The lines beneath this instruction, from the first through the one containing "COL = scene.collection", must be transcribed exactly; no other line belongs in the output.
══════════════════════════════
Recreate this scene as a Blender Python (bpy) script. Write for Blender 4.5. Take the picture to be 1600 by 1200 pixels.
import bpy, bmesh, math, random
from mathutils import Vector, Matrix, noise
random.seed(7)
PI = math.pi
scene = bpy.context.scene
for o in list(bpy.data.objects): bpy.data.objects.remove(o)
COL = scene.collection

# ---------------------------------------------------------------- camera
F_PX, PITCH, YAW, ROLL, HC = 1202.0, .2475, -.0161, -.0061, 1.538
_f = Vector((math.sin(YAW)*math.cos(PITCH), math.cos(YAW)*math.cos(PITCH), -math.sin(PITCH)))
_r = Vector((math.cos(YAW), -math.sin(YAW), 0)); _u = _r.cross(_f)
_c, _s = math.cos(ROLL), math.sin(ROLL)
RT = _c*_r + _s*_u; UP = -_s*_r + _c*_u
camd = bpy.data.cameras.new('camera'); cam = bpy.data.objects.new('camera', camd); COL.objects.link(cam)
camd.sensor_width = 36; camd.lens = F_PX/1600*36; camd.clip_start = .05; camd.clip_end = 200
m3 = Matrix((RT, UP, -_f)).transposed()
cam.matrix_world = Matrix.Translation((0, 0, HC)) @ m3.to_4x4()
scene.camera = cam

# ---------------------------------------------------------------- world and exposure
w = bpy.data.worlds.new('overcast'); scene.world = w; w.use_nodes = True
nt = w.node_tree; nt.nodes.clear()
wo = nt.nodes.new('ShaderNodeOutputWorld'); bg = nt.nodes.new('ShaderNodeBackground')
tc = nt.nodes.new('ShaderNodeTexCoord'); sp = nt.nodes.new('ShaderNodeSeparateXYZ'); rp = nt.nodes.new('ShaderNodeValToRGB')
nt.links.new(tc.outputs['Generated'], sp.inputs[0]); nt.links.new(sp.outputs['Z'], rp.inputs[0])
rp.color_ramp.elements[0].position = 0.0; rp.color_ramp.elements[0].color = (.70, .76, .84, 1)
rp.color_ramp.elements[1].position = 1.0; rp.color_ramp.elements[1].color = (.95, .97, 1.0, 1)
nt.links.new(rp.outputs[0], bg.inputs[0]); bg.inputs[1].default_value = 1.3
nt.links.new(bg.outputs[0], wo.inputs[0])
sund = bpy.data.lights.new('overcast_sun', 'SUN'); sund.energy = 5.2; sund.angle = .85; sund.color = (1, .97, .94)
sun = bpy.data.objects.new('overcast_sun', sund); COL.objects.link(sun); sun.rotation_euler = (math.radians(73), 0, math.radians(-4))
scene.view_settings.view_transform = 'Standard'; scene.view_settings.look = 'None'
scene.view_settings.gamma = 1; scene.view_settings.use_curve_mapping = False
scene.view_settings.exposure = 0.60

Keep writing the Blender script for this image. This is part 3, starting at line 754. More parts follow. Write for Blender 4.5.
══════════════════════════════
Answer for this exercise:
Recreate this scene as a Blender Python (bpy) script. Write for Blender 4.5. Take the picture to be 1600 by 1200 pixels.
import bpy, bmesh, math, random
from mathutils import Vector, Matrix, noise
random.seed(7)
PI = math.pi
scene = bpy.context.scene
for o in list(bpy.data.objects): bpy.data.objects.remove(o)
COL = scene.collection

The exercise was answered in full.